Problem description:
Find how many lines contain the word "follow" and state that number alone.

** start **

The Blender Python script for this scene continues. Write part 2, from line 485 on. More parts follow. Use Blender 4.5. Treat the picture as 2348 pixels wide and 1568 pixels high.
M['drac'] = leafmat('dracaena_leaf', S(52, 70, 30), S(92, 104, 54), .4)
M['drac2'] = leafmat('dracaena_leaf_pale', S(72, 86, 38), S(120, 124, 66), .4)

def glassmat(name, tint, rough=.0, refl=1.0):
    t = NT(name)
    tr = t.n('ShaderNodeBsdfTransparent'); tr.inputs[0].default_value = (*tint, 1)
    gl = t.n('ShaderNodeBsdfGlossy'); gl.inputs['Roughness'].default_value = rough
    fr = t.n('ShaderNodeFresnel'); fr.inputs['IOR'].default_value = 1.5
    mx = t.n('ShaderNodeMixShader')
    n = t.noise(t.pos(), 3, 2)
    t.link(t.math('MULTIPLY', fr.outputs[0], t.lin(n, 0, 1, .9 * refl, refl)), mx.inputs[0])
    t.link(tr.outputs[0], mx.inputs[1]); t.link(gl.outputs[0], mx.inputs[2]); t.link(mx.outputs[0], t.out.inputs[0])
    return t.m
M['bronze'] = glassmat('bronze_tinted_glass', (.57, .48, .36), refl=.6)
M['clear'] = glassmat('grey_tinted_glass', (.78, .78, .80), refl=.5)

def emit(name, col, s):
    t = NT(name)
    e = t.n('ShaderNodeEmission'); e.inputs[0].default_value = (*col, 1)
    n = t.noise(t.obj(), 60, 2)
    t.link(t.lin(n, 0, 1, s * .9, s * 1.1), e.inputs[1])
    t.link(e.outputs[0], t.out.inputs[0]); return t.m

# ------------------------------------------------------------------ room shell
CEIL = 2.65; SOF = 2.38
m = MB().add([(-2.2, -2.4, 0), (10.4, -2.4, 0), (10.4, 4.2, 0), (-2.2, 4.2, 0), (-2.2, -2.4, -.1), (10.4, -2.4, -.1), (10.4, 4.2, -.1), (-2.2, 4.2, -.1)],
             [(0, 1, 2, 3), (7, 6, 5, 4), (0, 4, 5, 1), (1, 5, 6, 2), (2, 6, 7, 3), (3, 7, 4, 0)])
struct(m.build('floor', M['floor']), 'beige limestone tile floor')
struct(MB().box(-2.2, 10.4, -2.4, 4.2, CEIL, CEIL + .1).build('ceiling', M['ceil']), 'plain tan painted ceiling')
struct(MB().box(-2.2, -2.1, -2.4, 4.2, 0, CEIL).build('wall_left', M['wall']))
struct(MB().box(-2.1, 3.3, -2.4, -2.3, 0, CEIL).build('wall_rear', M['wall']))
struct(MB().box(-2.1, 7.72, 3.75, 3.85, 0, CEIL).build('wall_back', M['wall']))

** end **
** start **

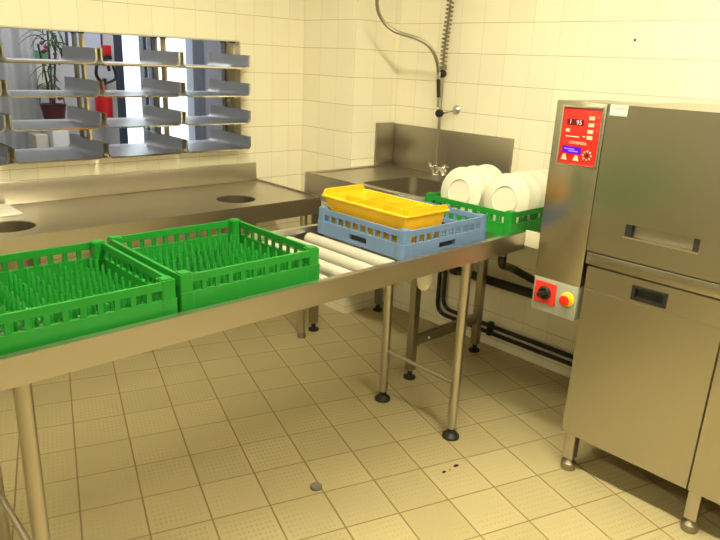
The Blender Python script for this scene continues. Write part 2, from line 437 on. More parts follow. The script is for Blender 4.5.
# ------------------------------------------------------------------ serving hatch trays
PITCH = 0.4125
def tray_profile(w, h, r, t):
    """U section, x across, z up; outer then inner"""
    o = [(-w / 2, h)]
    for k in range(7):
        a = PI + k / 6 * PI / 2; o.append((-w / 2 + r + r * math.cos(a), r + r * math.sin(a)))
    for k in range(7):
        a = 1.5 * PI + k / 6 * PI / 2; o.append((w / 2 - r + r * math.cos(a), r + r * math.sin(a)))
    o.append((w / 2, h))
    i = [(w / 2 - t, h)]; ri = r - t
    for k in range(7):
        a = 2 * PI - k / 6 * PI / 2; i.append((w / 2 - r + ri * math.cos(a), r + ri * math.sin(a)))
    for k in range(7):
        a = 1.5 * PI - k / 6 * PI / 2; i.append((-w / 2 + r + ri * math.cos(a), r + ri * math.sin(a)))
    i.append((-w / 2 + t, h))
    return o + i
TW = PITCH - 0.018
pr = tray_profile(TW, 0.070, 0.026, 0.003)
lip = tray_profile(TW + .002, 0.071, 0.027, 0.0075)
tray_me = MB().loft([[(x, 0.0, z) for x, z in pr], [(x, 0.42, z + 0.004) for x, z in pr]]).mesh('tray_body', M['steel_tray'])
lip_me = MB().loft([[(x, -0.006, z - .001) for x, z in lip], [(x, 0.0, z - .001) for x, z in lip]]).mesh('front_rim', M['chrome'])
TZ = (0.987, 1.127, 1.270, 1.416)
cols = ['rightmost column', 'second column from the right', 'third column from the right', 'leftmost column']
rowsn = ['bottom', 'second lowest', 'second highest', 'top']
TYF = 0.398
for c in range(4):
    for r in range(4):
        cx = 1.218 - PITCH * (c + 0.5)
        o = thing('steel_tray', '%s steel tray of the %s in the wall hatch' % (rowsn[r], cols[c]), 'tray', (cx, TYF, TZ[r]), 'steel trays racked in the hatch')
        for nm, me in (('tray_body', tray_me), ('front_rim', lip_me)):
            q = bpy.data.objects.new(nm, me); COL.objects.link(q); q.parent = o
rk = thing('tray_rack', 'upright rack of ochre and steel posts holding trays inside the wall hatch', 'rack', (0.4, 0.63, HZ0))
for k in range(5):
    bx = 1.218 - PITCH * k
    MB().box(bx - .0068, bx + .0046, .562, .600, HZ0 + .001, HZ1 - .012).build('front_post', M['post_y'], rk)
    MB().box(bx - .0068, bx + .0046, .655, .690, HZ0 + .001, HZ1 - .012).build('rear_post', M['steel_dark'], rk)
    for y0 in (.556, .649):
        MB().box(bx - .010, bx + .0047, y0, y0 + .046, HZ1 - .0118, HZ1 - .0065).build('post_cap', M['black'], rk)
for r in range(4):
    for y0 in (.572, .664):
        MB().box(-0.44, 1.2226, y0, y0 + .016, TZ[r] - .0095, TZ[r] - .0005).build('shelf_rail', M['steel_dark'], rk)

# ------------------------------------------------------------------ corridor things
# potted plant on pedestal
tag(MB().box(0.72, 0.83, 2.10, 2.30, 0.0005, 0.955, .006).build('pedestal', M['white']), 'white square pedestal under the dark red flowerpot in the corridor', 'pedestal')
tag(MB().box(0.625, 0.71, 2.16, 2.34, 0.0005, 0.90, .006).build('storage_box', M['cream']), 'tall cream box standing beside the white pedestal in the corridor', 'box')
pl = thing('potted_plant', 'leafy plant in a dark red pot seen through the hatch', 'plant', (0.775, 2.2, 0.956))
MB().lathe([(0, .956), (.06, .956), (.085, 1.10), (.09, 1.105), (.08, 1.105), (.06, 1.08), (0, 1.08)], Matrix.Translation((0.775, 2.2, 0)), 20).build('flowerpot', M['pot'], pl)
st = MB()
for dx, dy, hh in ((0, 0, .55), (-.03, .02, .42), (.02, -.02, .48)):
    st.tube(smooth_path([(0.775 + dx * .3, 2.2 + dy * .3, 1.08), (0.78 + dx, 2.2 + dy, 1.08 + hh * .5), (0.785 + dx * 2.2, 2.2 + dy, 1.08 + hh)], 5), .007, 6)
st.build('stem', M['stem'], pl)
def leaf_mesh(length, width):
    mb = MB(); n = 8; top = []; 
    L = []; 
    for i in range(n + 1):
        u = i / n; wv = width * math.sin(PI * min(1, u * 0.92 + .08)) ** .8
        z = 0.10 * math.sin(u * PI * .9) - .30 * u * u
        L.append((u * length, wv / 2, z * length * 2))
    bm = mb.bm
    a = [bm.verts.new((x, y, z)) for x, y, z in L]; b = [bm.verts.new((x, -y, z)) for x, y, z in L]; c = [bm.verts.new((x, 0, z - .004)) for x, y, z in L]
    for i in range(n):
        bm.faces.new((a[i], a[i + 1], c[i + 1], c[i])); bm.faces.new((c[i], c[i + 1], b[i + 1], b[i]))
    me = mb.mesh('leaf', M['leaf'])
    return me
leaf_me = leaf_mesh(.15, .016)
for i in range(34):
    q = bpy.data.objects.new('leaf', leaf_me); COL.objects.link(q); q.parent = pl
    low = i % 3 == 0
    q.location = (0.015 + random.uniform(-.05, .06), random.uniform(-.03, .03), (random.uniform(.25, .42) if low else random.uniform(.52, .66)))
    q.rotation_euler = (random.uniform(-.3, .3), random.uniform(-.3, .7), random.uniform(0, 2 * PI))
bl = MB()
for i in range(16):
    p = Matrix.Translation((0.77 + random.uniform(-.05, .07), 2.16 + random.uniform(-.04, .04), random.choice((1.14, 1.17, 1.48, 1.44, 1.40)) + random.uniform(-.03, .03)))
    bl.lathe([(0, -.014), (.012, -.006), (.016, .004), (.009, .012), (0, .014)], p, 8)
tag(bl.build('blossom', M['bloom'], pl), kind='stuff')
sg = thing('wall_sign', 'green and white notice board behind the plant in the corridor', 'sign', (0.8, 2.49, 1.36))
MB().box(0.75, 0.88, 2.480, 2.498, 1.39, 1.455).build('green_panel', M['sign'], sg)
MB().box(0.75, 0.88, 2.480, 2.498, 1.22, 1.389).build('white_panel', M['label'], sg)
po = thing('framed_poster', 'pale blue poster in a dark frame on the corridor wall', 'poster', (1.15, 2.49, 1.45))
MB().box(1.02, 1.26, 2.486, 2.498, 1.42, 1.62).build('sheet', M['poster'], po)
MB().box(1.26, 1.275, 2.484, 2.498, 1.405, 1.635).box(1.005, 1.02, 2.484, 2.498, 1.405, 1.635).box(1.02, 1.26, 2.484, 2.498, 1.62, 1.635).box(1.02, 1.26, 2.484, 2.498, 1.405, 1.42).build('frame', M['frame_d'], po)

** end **

Response:
2